I can see how too much would lead to trouble, despite its low alcohol by volume rating,
Yep it’s a mind eraser all right.
Jager is 40% and it will fuck you up… I don’t know what you two are talking about.
Anyways, last night I went out with my friend…
This morning I woke up in my bed and didn’t know how I got there. No weed either… just a straight up reach for the Skyy all night.
Fuck… honestly though, where is my friend? His car is still here…
hang over moans
I hate you all. If it wasn’t for this thread, I probably wouldn’t have gone out last night
By volume or by weight? Jaegermeister is only 35% abv, which doesn’t sound that weak but think about it – if you are going up against people who are drinking vodka or gin, let alone bourbon, you’ll always be a little behind.
And I feel ya man. My head does not feel wonderful right now.
My 20th birthday
I began drinking with 3 of my best friends in my house at about 3pm, we had tequila, rum, vodka the works.
It came to about 6pm and my mates and I decided to go to the pub, but not before my traditional birthday cocktail, only this one had a twist because it was not so much a cocktail as half a pint of vodka.
Next thing I know I wake up in my bed, I assume that we had not even gone out but I was later told that we did go to the pub. I told one of my good friends and rather a large bloke that they were fucking cockfaces and a fight insued, ending up in us being thrown out of a pub, to top it I was sick in the taxi which my best m8 payed £50 for.

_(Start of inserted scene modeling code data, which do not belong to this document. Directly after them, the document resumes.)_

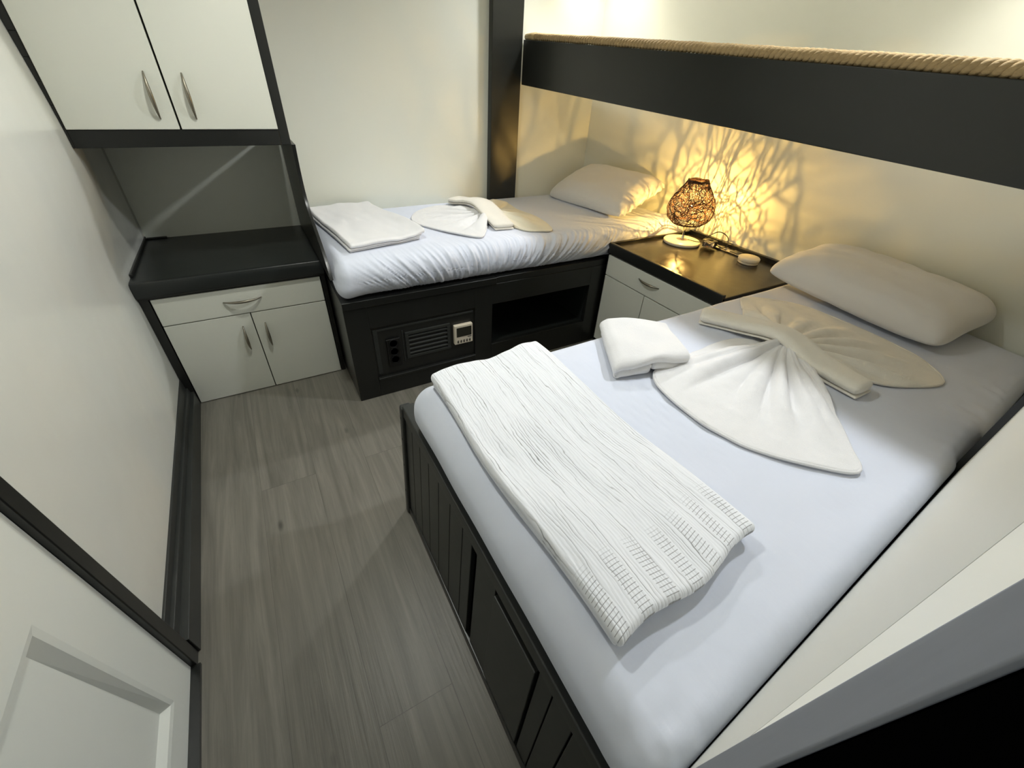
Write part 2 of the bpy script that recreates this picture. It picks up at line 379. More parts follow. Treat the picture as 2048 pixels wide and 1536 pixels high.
dslab(door, 0, 0, .012, 1.98, fa=pi, fb=de)                       # far stile
dslab(door, -.12, -.02, .012, 1.98)
dslab(door, -.02, 0, .012, .1, fb=pi); dslab(door, -.02, 0, .62, .78, fb=pi); dslab(door, -.02, 0, 1.86, 1.98, fb=pi)
d1 = struct('door_1', door, DOORW)
pm = MB()
for za, zb in ((.1, .62), (.78, 1.86)):
    q = lambda z: pi(z)
    # recessed field with a sloping moulding around it
    ya = -.02
    def ring(in0, x_in, in1, x_out):
        o = [(x_out, ya+in1, za+in1), (x_out, q(za)-in1, za+in1), (x_out, q(zb)-in1, zb-in1), (x_out, ya+in1, zb-in1)]
        i = [(x_in, ya+in0, za+in0), (x_in, q(za)-in0, za+in0), (x_in, q(zb)-in0, zb-in0), (x_in, ya+in0, zb-in0)]
        pm.add(o+i, [(k, (k+1) % 4, 4+(k+1) % 4, 4+k) for k in range(4)])
    ring(.012, X1-.002, 0, X1); ring(.030, X1-.016, .012, X1-.002)
    pm.add([(X1-.016, ya+.03, za+.03), (X1-.016, q(za)-.03, za+.03), (X1-.016, q(zb)-.03, zb-.03), (X1-.016, ya+.03, zb-.03)], [(0, 1, 2, 3)])
pp_ = pm.build('door_panel', DOORW, d1)
# skirting along the left wall
mb = MB(); mb.hexa([(-.53, .846, 0), (-.462, .846, 0), (-.479, 2.09, 0), (-.53, 2.09, 0), (-.53, .846, .075), (-.466, .846, .075), (-.483, 2.09, .075), (-.53, 2.09, .075)])
mb.hexa([(-.53, .846, .075), (-.488, .846, .075), (-.496, 2.09, .075), (-.53, 2.09, .075), (-.53, .846, .1), (-.492, .846, .1), (-.500, 2.09, .1), (-.53, 2.09, .1)])
mb.hexa([(-.53, .846, .1), (-.503, .846, .1), (-.507, 2.09, .1), (-.53, 2.09, .1), (-.53, .846, .118), (-.508, .846, .118), (-.510, 2.09, .15), (-.53, 2.09, .15)])
struct('baseboard_left', mb, DARKM, bevel=.002)
mb = MB(); mb.hexa([(-.53, -.15, 0), (-.452, -.15, 0), (-.460, .805, 0), (-.53, .805, 0), (-.53, -.15, .011), (-.452, -.15, .011), (-.460, .805, .011), (-.53, .805, .011)])
struct('trim_3', mb, DARK)
# dark posts carrying the bunk rail
struct('trim_4', MB().box(1.352, 1.545, 2.618, 2.665, .55, CEIL), BEAM, bevel=.004)
mb = MB(); mb.prism([(1.36, neary(1.36)-.01), (1.36, .064), (1.56, .073), (1.56, neary(1.56)-.01)][::-1], 'z', 0, CEIL)
struct('trim_5', mb, DARK)

# ------------------------------------------------------------------ ceiling spots
for i, (x, y, wt, cone, colr, aim) in enumerate(SPOTS):
    lab = ['white recessed ceiling spotlight above the far end of the upper bunk', 'white recessed ceiling spotlight above the near end of the upper bunk',
           'added recessed ceiling fill light over the floor aisle', 'small white recessed ceiling spotlight washing the corner wall above the bunk',
           'small white recessed ceiling spotlight washing the long wall above the bunk'][i]
    t = empty('ceiling_spotlight', (x, y, CEIL), lab, 'light')
    MB().lathe([(.040, -.001), (.042, -.008), (.055, -.008), (.058, -.001)], (x, y, CEIL), 32).build('trim_ring', METALW, t, smooth=True)
    MB().lathe([(0, -.003), (.039, -.003)], (x, y, CEIL), 24).build('lens', LENS, t)
    ld = bpy.data.lights.new('spot_light', 'SPOT'); ld.energy = wt; ld.spot_size = math.radians(cone); ld.spot_blend = .9
    ld.shadow_soft_size = .055; ld.color = colr
    lo = bpy.data.objects.new('spot_light', ld); COL.objects.link(lo); lo.parent = t; lo.location = (0, 0, -.03)
    if aim: lo.rotation_euler = (Vector(aim)-Vector((x, y, CEIL-.03))).to_track_quat('-Z', 'Y').to_euler()

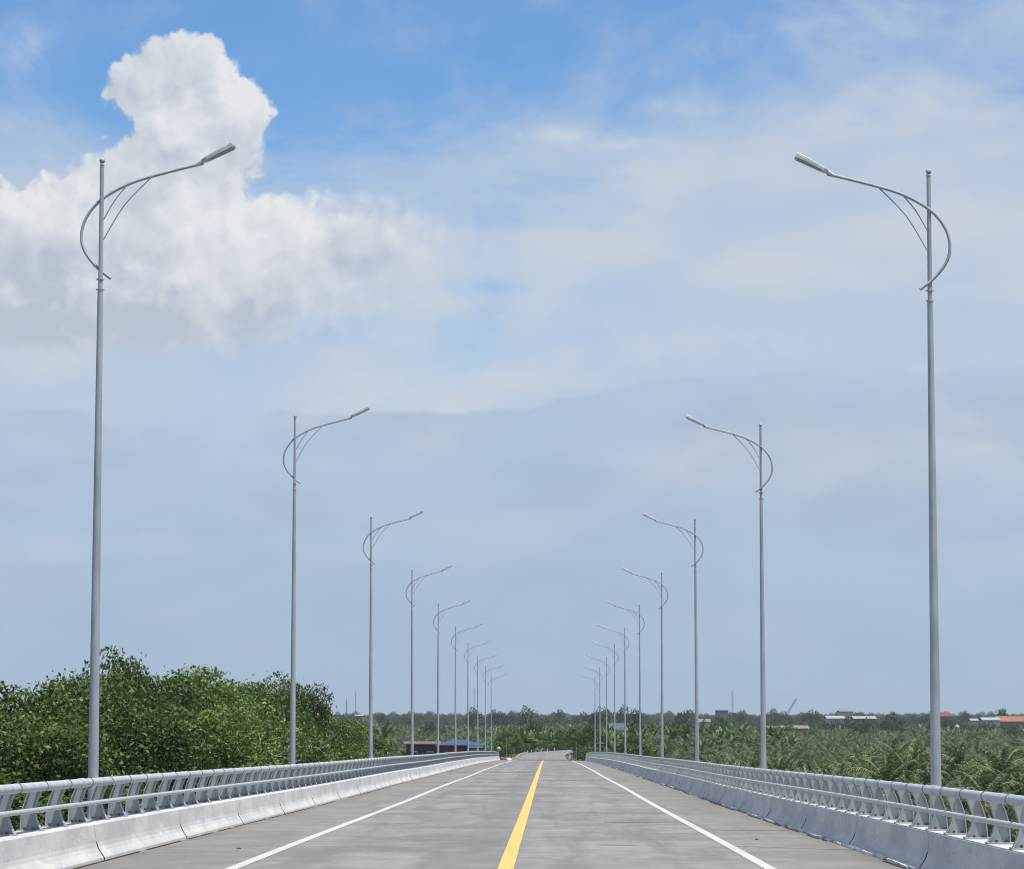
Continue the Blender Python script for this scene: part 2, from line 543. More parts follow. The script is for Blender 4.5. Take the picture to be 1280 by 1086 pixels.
def fix_normals(me):
    import bmesh
    bm = bmesh.new(); bm.from_mesh(me)
    bmesh.ops.recalc_face_normals(bm, faces=bm.faces)
    bm.to_mesh(me); bm.free()
    return me

def lerp(a, b, t): return a + (b - a) * t
def sstep(a, b, x):
    t = np.clip((x - a) / (b - a), 0, 1)
    return t * t * (3 - 2 * t)

# ------------------------------------------------------------------ road profile
DECK_END = 325.0
def h_deck(y):
    """depth of the road below the eye"""
    h = 1.47 + .0113 * y + .009 * math.sin((y - 54) / 62 * 2 * math.pi)
    if y > 190: h += .0033 * (y - 190) ** 2 / (y - 190 + 60)
    return h
H_END = h_deck(DECK_END)
def h_road(y):
    if y <= DECK_END: return h_deck(y)
    return H_END + .10 + .0022 * (y - DECK_END)
def z_road(y, x=0.0): return EYE - h_road(y) - .008 * x
def x_road(y):
    return 0.0 if y < 360 else (y - 360) ** 3 / 108000.0

# ------------------------------------------------------------------ ground
_cl = [(x_road(float(y)), float(y), z_road(float(y))) for y in range(318, 520, 4)]
CLX = np.array([q[0] for q in _cl]); CLY = np.array([q[1] for q in _cl]); CLZ = np.array([q[2] for q in _cl])
def ground_z(X, Y):
    X = np.asarray(X, dtype=float); Y = np.asarray(Y, dtype=float)
    sh = X.shape
    X = X.ravel(); Y = Y.ravel()
    Z = .5 * np.sin(X * .021 + 1) * np.cos(Y * .017) + .25 * np.sin(X * .09) * np.sin(Y * .07 + 2)
    near = (Y > 290) & (Y < 560) & (np.abs(X) < 90)
    if near.any():
        xx = X[near]; yy = Y[near]
        d2 = (xx[:, None] - CLX[None]) ** 2 + (yy[:, None] - CLY[None]) ** 2
        k = d2.argmin(1); d = np.sqrt(d2[np.arange(len(k)), k]); zr = CLZ[k] - .12
        f = 1 - sstep(5.5, 17.0, d)
        z0 = Z[near]
        z1 = z0 + (zr - z0) * f
        # the village side of the embankment is filled up
        g = 3.6 * np.exp(-((xx + 16) / 16) ** 2 - ((yy - 425) / 55) ** 2)
        Z[near] = np.maximum(z1, z0 + g * (1 - f) + (z1 - z0) * f)
    return Z.reshape(sh)
def gz(x, y): return float(ground_z(np.array([x]), np.array([y]))[0])

def grid_axis(fine0, fine1, step, lo, hi):
    a = list(np.arange(fine0, fine1 + .1, step))
    s = step; q = fine1
    while q < hi: s *= 1.25; q += s; a.append(min(q, hi))
    s = step; q = fine0
    while q > lo: s *= 1.25; q -= s; a.insert(0, max(q, lo))
    return np.array(a)
gx = grid_axis(-60, 60, 2.5, -9000, 9000)
gy = grid_axis(290, 540, 3.0, -3000, 14000)
GX, GY = np.meshgrid(gx, gy)
GZ = ground_z(GX, GY)
nx, ny = len(gx), len(gy)
Vg = np.stack([GX.ravel(), GY.ravel(), GZ.ravel()], 1)
ii, jj = np.meshgrid(np.arange(nx - 1), np.arange(ny - 1))
a = (jj * nx + ii).ravel()
Fg = np.stack([a, a + 1, a + nx + 1, a + nx], 1)
tag(obj('ground', mesh_np('ground', Vg, Fg, [M_GROUND], smooth=True)), kind='structure')

# ------------------------------------------------------------------ bridge deck, road and markings
def ribbon(name, y0, y1, x0f, x1f, dz, mat, step=3.0, zf=z_road):
    ys = list(np.arange(y0, y1, step)) + [y1]
    v = []; f = []
    for i, y in enumerate(ys):
        a, b = x0f(y), x1f(y)
        v += [(a, y, zf(y, a) + dz), (b, y, zf(y, b) + dz)]
        if i: k = 2 * i; f.append((k - 2, k - 1, k + 1, k))
    return mesh_np(name, v, f, [mat])

Y0 = -14.0
XT = 5.00        # barrier toe
mb = MB()
ys = list(np.arange(Y0, DECK_END, 4.0)) + [DECK_END]
prof = [(-6.35, -.02), (-5.02, -.02), (5.02, -.02), (6.35, -.02), (6.35, -.32), (5.2, -.55), (4.6, -1.7), (-4.6, -1.7), (-5.2, -.55), (-6.35, -.32)]
n = len(prof)
for y in ys:
    mb.v += [(x, y, z_road(y, x) + z) for x, z in prof]
for i in range(len(ys) - 1):
    for k in range(n):
        mb.f.append((i * n + k, i * n + (k + 1) % n, (i + 1) * n + (k + 1) % n, (i + 1) * n + k)); mb.mi.append(0)
e = (len(ys) - 1) * n
mb.f.append(tuple(range(n))[::-1]); mb.mi.append(0)
mb.f.append(tuple(range(e, e + n))); mb.mi.append(0)
tag(obj('bridge_deck', fix_normals(mb.mesh('bridge_deck', [M_CONC]))), kind='structure')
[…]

I’ve forgoten the end of a night before but not the entire thing
Um, too many, I am afraid they all blur together, After twenty years of being 80% sober the few years I ran amok when younger is rather meshed together., something about drinking competions, winning puking going again, lost in the desert barefoot, utterly embarrassing epileptic siezures thanks to weed. dancing 4 wheel driving accidents, a number of near death incidents, Flying cars and motorcycles/jumping them on really cool roads that are extremely hilly. oh it goes on and on all blurred together to make one really fun time that seems unreal.